A novel, in-situ observation of the initial ice scale layer development on different heat exchanger surfaces during EFC

Abstract

Ice scale formation is one of the main impediments to the successful implementation of eutectic freeze crystallization (EFC). Controlling the formation of ice scale on heat exchanger (HX) surfaces has been attempted by using mechanical scrapers, with limited success in EFC. Some of these limitations have been associated with the HX surface properties. This has highlighted the requirement to understand the influence of HX surface properties on ice scaling to improve the control of ice scaling. This was achieved by using an augmented differential interference contrast (DIC) technique. The DIC technique allowed the observation of the development of the initial ice scale layer on four different HX surfaces which has not been observed previously.

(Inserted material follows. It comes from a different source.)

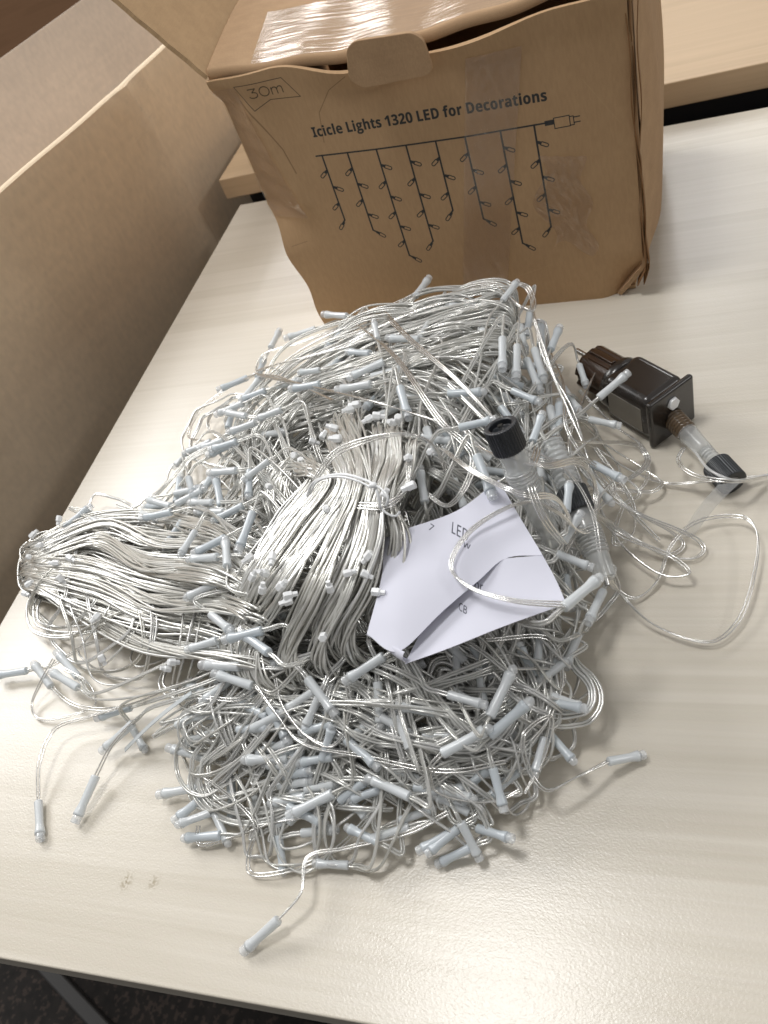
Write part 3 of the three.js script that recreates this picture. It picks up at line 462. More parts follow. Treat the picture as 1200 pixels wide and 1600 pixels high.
// ---- LED tips: a frosted sleeve with a clear cup at the end, lead wires at the other
const LL = 0.0275, LR = 1.26;
const sleeveG = latheX([[-LL * 0.5, 0.0007], [-LL * 0.5, 0.0021], [-LL * 0.47, 0.0024], [-LL * 0.2, 0.00225], [LL * 0.1, 0.00215], [LL * 0.2, 0.0024], [LL * 0.3, 0.0028], [LL * 0.36, 0.0028], [LL * 0.36, 0.0012]], 14);
const lensG = latheX([[LL * 0.30, 0.0012], [LL * 0.35, 0.0024], [LL * 0.5, 0.00255], [LL * 0.52, 0.0023], [LL * 0.515, 0.0018], [LL * 0.44, 0.0008], [LL * 0.43, 0.00001]], 14);
const lensB = latheX([[LL * 0.30, 0.0012], [LL * 0.34, 0.0022], [LL * 0.44, 0.0023], [LL * 0.49, 0.0018], [LL * 0.52, 0.0009], [LL * 0.53, 0.00001]], 14);
const ledProto = [lensG, lensB].map((lg) => { const m = new THREE.Mesh(sleeveG, mSleeve); const l = new THREE.Mesh(lg, mLens); l.name = 'lens'; m.add(l); m.castShadow = m.receiveShadow = l.castShadow = l.receiveShadow = true; return m; });
const XA = V(1, 0, 0); let leds = 0;
function led(base, tip, lead = null) {   // two world points: wire end and lens end
  const o = ledProto[rnd() < 0.7 ? 0 : 1].clone(); o.material = mSleeves[Math.floor(rnd() * 3)]; o.name = numbered('led_light'); o.children[0].name = numbered('lens');
  const d = tip.clone().sub(base).normalize(), k = clamp(tip.distanceTo(base) / LL, 0.88, 1.22);
  o.position.copy(base).addScaledVector(d, LL * k / 2).sub(lights.position); o.quaternion.setFromUnitVectors(XA, d).multiply(new THREE.Quaternion().setFromAxisAngle(XA, rnd() * 6)); o.scale.setScalar(k);
  o.scale.y = o.scale.z = lerp(1, k, 0.5) * LR; lights.add(o); leds++;
  if (lead) { const c = curve([base.clone().addScaledVector(d, 0.001), base.clone().addScaledVector(d, -0.006), ...lead], 12 + lead.length * 8); layWire(c, true, WR, singles < 250, 0.02, lights, 'wire'); }
}
// measured tips: wire end x,y, lens end x,y, heights (mm) of both
const LONG = new Set(['150,1212', '60,1252', '435,1437', '950,1190', '80,1073', '42,1048', '690,1178']);
const TIPS = [[435, 1437, 380, 1487, 13, 3], [150, 1212, 112, 1296, 12, 4], [60, 1252, 63, 1312, 5, 4], [310, 1230, 240, 1243, 12, 7], [330, 1235, 272, 1283, 12, 5], [345, 1305, 284, 1310, 9, 6], [335, 1270, 358, 1322, 10, 5], [360, 1210, 364, 1290, 14, 3], [398, 1240, 404, 1290, 14, 5], [450, 1185, 372, 1188, 34, 34], [320, 1185, 262, 1168, 18, 22], [208, 1130, 150, 1182, 20, 8], [205, 1135, 224, 1168, 10, 4], [122, 1075, 45, 1028, 14, 24], [80, 1073, 44, 1025, 10, 16], [122, 1058, 86, 1016, 12, 20], [42, 1048, -10, 1056, 10, 9], [205, 1105, 150, 1122, 16, 14], [300, 1040, 298, 1042, 50, 50],
  [395, 1072, 320, 1048, 56, 58], [375, 1042, 300, 1038, 58, 58], [480, 1060, 525, 1118, 68, 58], [600, 1025, 538, 1065, 80, 72], [590, 1065, 595, 1140, 66, 52], [500, 1085, 475, 1140, 62, 50], [540, 1155, 592, 1200, 48, 42], [420, 1105, 450, 1160, 50, 40], [765, 1120, 805, 1038, 58, 66], [765, 1150, 835, 1090, 50, 60], [690, 1178, 775, 1132, 52, 56], [770, 1200, 788, 1268, 40, 28], [720, 1285, 738, 1320, 24, 14], [735, 1325, 688, 1348, 12, 5], [855, 1085, 902, 1102, 38, 34], [700, 1085, 745, 1098, 66, 64], [660, 1150, 725, 1150, 46, 46], [950, 1190, 1003, 1180, 14, 5], [640, 1245, 575, 1215, 36, 36], [450, 1260, 510, 1290, 22, 18], [435, 1305, 440, 1340, 12, 6], [545, 1352, 510, 1350, 7, 7], [680, 1230, 745, 1250, 30, 28], [520, 1240, 450, 1275, 30, 24], [640, 1170, 628, 1140, 52, 56],
  [745, 712, 770, 778, 122, 113], [718, 668, 775, 655, 112, 116], [832, 690, 848, 645, 92, 96], [880, 950, 940, 900, 102, 96], [870, 865, 920, 885, 72, 66], [885, 800, 890, 752, 80, 82], [880, 848, 900, 815, 72, 76], [935, 622, 982, 582, 56, 62], [920, 655, 962, 664, 52, 48], [785, 528, 785, 590, 98, 92], [808, 540, 806, 605, 92, 84], [625, 605, 640, 660, 116, 112], [655, 530, 605, 528, 88, 88], [600, 565, 540, 592, 96, 92], [590, 530, 585, 505, 88, 90], [785, 470, 808, 440, 92, 96], [800, 610, 835, 625, 88, 84], [500, 578, 468, 582, 72, 70], [835, 545, 852, 600, 80, 70], [700, 615, 760, 612, 104, 104], [905, 570, 915, 600, 40, 36],
  [345, 790, 335, 735, 44, 50], [355, 885, 352, 840, 66, 70], [340, 910, 275, 942, 66, 62], [340, 870, 232, 880, 62, 54], [270, 790, 175, 795, 26, 24], [370, 735, 310, 740, 58, 50], [300, 700, 270, 732, 24, 18], [330, 690, 280, 712, 30, 22], [380, 630, 320, 655, 46, 36], [400, 660, 345, 680, 58, 48], [370, 690, 320, 705, 50, 40], [275, 785, 282, 742, 20, 24], [390, 735, 388, 780, 64, 60], [415, 610, 375, 625, 50, 44], [380, 790, 330, 815, 60, 54], [350, 800, 300, 800, 46, 40], [268, 800, 210, 812, 24, 22], [305, 830, 280, 870, 46, 48], [440, 640, 400, 655, 72, 64], [385, 650, 330, 640, 50, 42], [500, 600, 440, 610, 84, 76], [580, 600, 520, 610, 104, 98], [420, 720, 380, 750, 72, 66], [395, 800, 372, 862, 90, 84], [410, 985, 350, 1000, 80, 74], [330, 960, 392, 1012, 66, 78], [352, 840, 300, 866, 66, 60], [420, 1020, 372, 985, 78, 74], [340, 1000, 292, 1015, 62, 54]];
TIPS.forEach(([x0, y0, x1, y1, h0, h1]) => {
  if (inside(x0, y0, LEFTP) && inside(x1, y1, LEFTP)) { h0 = Math.max(h0, hill(x0, y0) * 1000 + 9); h1 = Math.max(h1, hill(x1, y1) * 1000 + 9); }
  const b = at(x0, y0, h0 / 1000), t = at(x1, y1, h1 / 1000), dx = x0 - x1, dy = y0 - y1, l = Math.hypot(dx, dy) + 1e-6, out = Math.hypot(x0 - 580, y0 - 900);
  if (l < 4) return;
  const p1 = [x0 + (dx / l) * 34, y0 + (dy / l) * 34], c = [lerp(p1[0], 580, 0.3) + gauss() * 20, lerp(p1[1], 930, 0.3) + gauss() * 20], e = [lerp(c[0], 580, 0.4), lerp(c[1], 930, 0.4)];
  const free = LONG.has(x0 + ',' + y0);
  led(b, t, free ? null : [at(p1[0], p1[1], Math.max(h0 / 1000 + 0.002, hill(...p1) * 0.95)), at(c[0], c[1], hill(...c) * 0.98), at(e[0], e[1], hill(...e) * 0.7)]);
});
for (let i = 0; leds < 262 && i < 2000; i++) {   // the rest of the tips, half buried
  const [x, y] = startIn(); if (inside(x, y, [[350, 780], [450, 640], [650, 640], [660, 1040], [420, 1060]]) || inside(x, y, [[560, 1000], [620, 820], [790, 740], [890, 930], [640, 1050]])) continue;
  const a = flow(x, y) + gauss() * 0.9 + (rnd() < 0.5 ? Math.PI : 0), k = rr(0.8, 1.0), L = 56, h = hill(x, y), x1 = x + Math.cos(a) * L, y1 = y + Math.sin(a) * L; if (h < 0.008 || x < 330 && y > 830 && y < 1060) continue;
  const h1 = Math.max(0.003, inside(x1, y1) ? hill(x1, y1) * k : h * 0.9 + gauss() * 0.006), xb = x - Math.cos(a) * 40, yb = y - Math.sin(a) * 40;
  led(at(x, y, h * k), at(x1, y1, h1), (() => { const p = [lerp(xb, 590, 0.12), lerp(yb, 890, 0.12)], q = [lerp(xb, 590, 0.3) + gauss() * 30, lerp(yb, 890, 0.3) + gauss() * 30]; return [at(xb, yb, hill(xb, yb) * 0.9), at(...p, hill(...p) * 0.85), at(...q, hill(...q) * 0.6)]; })());
}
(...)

Ice scaling occured through the formation of distinct “ice islands” on the HX surfaces, showing different morphologies. These "ice islands" grew radially, ultimately merging to form the initial ice scale layer that is transparent to the naked eye. It was concluded that in the absence of bulk crystals, ice scaling occurs through heterogeneous nucleation followed by lateral and vertical growth. In the presence of bulk ice crystals, as was observed when a brass HX plate was used, scaling initiated through the adhesion of ice crystals onto the HX surface. Additional bulk ice crystals cohered onto the growing front of the ice scale, ultimately covering the entire HX surface. The scaling rates were influenced by a combination of both the nucleation and growth rates and differed with the HX materials resulting in different ice scaling rates. In conclusion, high scaling rates were attributed to high nucleation rates. When ice scaling was dominated by growth, the scaling rate was reduced. Overall, brass was found to delay scaling and increase the probability of bulk nucleation. SS316 was found to have the highest nucleation rate, resulting in the highest scaling rate of all the materials.